Endonezya’nın cumhurbaşkanı, Nepal’in kendini Maocu olarak anan başbakanıyla bütünüyle zıt bir geçmişten geliyor. Nepal’deki sözde komünist. Bu ise Endonezya’nın sömürgecilikten kurtuluşu mücadelesi sonucunda başa gelmiş olan Sukarno yönetimini 1965’te devirip bir milyon komünisti katleden bir karşı devrimin lideri Suharto’nun damadı. Tam adı Prabowo Subianto ama çoğunlukla ilk adıyla anılıyor politikada, Prabowo olarak. O Nepal’dekinden (ve daha önce Sri Lanka ve Banlgladeş’tekilerden) farklı olarak henüz düşmedi. Ama bu yazı yayınlanana kadar bakarsınız o da düşmüş!

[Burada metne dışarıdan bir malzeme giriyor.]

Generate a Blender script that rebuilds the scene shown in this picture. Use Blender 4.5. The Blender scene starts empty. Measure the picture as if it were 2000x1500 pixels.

Kısacası, Trump’ın işi zor. Siz siz olun, gözleri Amerika’dan hiç ayırmayın. Dün muhafazakâr Utah eyaletinde Trump’a çok yakın 31 yaşındaki bir önder adayının (Charlie Kirk) bir üniversitede üç bin kişilik bir topluluğa hitap ederken bir keskin nişancının kurşunuyla tamamen profesyonelce öldürülmesi, Amerika’nın korkunç gerilmesi demek. Bu, Amerikan devletinin içinde bir kanadın Trump’a son uyarısı da olabilir.

Yıllardır söyleyip duruyoruz: Dünya hızla büyük bir fırtınanın içine giriyor, bırakın Avrupa demokrasisi hayalleriyle oyalanmayı diye. İşte o dönem başladı. Kemerlerinizi bari şimdi bağlayın. Gelin yolu, fırtınayı, gayya kuyusunu tanıyan Marksist bilime küskünlüğünüzü bırakın, kemeleri hep birlikte bağlayalım.